**Records for this exercise:**
● ● ●

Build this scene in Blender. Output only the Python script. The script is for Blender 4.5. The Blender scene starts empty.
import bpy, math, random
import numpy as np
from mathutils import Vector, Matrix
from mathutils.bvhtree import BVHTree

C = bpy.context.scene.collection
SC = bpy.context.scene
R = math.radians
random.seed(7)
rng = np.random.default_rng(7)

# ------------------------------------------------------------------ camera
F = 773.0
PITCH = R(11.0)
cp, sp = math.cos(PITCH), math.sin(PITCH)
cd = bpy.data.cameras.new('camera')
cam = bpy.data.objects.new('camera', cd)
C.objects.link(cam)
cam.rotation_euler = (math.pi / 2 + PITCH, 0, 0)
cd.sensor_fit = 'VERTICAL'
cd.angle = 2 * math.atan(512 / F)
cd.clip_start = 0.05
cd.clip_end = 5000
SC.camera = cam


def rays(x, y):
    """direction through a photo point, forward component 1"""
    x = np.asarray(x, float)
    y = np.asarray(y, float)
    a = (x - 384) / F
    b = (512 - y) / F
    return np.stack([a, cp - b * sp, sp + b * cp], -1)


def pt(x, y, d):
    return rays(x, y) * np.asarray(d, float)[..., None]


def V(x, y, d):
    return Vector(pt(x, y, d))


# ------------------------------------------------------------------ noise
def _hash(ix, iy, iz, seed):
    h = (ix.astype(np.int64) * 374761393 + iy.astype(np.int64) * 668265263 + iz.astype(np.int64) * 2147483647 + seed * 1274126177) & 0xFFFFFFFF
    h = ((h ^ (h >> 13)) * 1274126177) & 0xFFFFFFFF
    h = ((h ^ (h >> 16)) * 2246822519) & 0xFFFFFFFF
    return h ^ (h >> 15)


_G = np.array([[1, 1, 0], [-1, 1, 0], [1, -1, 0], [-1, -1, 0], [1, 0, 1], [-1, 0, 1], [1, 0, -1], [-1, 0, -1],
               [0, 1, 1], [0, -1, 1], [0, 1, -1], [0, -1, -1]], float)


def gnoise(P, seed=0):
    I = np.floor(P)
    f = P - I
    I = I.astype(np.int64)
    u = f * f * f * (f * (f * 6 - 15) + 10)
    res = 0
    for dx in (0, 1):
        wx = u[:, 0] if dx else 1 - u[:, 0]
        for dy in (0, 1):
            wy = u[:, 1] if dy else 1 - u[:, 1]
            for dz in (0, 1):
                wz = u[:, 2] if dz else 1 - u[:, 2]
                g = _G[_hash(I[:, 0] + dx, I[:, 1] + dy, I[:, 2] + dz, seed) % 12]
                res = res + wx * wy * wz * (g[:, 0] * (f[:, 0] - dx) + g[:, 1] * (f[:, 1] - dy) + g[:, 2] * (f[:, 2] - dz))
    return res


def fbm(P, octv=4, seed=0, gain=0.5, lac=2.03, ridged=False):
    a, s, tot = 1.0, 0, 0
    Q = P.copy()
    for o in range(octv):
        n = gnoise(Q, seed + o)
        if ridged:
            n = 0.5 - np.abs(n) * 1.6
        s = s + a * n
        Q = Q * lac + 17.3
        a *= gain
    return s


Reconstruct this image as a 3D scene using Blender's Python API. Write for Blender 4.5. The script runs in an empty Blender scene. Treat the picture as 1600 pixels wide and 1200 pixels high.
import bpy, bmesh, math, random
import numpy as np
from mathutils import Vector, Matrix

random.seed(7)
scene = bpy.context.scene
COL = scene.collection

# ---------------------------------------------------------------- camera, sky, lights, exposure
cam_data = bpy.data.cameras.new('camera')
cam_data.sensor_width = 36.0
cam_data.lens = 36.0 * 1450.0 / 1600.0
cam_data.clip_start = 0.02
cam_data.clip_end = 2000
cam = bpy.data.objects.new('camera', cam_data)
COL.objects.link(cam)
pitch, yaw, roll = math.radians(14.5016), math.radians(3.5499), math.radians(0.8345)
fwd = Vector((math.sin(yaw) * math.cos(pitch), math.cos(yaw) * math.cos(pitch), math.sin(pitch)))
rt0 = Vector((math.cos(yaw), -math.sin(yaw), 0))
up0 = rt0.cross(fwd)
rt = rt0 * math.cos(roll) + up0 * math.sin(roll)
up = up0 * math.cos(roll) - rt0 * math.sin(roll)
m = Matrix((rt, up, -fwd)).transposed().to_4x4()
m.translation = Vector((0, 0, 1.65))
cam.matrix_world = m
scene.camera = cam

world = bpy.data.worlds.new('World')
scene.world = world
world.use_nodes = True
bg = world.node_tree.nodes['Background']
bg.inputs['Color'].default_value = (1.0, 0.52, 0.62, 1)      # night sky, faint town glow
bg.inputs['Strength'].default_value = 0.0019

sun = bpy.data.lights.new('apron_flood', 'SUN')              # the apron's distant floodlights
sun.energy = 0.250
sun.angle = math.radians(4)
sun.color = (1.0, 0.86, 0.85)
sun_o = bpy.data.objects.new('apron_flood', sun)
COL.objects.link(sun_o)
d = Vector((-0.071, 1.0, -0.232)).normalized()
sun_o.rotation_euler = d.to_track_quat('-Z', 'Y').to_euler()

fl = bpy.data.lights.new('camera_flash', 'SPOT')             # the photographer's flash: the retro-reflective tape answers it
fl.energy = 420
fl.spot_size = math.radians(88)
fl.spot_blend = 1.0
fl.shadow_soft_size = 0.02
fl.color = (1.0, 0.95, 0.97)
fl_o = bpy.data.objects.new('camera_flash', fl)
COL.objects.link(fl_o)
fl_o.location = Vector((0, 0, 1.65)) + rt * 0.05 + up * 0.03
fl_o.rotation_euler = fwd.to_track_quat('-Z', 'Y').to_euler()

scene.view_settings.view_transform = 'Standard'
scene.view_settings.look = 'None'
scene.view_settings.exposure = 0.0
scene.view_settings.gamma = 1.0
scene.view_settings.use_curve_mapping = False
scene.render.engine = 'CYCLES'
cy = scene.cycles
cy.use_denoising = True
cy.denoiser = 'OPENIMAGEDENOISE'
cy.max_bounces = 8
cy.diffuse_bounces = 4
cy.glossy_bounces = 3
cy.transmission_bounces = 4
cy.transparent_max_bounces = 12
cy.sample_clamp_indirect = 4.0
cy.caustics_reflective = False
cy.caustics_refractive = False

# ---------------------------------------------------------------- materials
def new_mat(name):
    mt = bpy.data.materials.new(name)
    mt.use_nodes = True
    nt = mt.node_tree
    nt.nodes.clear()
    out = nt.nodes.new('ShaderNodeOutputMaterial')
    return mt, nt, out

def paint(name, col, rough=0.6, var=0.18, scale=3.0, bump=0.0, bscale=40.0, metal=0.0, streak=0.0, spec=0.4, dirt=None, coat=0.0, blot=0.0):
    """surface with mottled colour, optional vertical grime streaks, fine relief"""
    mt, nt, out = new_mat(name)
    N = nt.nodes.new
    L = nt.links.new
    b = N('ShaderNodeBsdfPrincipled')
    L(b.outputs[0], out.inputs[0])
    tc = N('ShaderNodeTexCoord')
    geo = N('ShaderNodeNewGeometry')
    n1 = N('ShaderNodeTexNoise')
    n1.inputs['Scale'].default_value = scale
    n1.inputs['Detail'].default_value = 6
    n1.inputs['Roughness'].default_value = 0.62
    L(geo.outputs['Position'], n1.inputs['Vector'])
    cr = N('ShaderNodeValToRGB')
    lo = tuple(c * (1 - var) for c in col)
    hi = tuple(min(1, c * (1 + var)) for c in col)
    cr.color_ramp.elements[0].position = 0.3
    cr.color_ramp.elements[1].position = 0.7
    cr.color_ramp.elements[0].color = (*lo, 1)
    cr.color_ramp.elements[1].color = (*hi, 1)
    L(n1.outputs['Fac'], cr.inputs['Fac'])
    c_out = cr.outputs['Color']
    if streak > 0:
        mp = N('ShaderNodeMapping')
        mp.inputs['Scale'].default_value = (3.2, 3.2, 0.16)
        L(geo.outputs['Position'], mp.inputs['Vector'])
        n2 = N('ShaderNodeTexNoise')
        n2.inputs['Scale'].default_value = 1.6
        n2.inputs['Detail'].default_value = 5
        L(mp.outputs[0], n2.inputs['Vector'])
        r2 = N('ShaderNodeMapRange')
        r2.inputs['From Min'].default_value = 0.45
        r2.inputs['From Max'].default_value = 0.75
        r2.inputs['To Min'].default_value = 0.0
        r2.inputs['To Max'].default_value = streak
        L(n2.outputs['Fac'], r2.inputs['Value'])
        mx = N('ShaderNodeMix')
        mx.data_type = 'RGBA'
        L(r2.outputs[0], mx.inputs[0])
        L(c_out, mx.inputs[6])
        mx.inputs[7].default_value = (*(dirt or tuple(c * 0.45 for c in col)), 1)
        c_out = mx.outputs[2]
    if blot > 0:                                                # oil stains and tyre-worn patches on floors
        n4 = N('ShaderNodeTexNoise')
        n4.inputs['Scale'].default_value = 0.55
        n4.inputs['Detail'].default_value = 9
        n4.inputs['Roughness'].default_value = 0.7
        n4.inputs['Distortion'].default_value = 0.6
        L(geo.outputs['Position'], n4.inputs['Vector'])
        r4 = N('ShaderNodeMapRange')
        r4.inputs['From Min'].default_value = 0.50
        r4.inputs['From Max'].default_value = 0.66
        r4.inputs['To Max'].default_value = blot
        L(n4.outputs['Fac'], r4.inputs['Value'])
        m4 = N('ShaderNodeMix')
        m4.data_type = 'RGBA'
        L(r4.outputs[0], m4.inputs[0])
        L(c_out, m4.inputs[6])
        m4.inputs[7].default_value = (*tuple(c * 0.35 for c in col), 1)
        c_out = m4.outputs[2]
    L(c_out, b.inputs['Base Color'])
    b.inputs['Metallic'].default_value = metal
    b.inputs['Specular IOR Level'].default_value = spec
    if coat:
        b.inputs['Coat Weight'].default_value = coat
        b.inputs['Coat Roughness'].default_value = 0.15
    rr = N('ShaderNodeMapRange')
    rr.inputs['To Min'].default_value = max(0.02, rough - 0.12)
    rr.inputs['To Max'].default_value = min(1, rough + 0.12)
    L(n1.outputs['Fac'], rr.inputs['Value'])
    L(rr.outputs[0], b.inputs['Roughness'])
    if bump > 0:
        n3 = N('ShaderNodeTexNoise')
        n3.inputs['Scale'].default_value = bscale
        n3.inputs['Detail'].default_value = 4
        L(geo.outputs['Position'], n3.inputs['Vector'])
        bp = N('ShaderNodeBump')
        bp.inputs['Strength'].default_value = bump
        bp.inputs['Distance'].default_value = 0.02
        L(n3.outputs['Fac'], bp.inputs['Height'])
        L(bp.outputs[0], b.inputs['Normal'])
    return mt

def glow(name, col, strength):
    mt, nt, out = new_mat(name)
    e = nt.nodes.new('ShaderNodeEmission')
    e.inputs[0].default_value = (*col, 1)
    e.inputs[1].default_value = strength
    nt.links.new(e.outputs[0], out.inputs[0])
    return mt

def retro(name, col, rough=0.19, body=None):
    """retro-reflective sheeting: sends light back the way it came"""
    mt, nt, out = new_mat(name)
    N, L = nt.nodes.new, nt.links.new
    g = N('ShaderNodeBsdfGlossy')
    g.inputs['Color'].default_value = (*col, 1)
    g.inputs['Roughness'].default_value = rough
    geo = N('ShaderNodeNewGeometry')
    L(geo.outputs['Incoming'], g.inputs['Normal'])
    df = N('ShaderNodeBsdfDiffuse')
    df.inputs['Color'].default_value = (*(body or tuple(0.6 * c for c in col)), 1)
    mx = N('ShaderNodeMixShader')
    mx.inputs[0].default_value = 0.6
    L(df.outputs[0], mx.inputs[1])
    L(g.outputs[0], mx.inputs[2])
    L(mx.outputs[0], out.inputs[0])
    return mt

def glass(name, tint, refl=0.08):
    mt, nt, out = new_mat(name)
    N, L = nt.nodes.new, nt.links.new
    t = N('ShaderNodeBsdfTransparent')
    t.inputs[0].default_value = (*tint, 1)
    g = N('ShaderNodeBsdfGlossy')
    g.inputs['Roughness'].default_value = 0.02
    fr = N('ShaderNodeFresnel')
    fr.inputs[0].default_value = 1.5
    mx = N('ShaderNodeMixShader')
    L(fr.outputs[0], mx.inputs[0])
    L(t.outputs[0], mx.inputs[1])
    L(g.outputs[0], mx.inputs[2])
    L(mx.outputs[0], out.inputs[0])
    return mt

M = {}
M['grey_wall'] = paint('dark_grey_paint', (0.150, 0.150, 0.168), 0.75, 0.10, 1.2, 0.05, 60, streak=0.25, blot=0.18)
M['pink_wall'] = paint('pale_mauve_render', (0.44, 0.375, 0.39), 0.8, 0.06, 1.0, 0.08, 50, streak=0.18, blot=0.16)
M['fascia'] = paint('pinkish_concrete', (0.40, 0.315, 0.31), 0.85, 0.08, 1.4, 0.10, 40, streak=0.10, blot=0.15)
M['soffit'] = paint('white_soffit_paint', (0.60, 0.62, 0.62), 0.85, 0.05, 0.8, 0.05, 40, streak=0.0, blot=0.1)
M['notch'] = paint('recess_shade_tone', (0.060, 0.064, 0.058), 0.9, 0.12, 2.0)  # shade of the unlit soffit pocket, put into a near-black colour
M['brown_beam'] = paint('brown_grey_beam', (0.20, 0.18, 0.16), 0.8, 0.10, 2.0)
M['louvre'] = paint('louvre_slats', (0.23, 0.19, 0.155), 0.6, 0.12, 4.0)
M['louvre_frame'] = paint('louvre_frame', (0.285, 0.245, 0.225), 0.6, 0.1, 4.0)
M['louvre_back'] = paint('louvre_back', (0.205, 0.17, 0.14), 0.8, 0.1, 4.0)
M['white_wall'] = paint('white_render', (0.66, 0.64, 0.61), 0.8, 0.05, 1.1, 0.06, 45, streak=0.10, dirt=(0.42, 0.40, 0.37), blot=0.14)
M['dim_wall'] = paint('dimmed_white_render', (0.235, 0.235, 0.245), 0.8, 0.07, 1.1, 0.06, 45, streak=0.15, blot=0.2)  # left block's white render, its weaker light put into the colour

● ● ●

Scan the material and collect every line that contains "Python".

**Exercise response:**
Build this scene in Blender. Output only the Python script. The script is for Blender 4.5. The Blender scene starts empty.
Reconstruct this image as a 3D scene using Blender's Python API. Write for Blender 4.5. The script runs in an empty Blender scene. Treat the picture as 1600 pixels wide and 1200 pixels high.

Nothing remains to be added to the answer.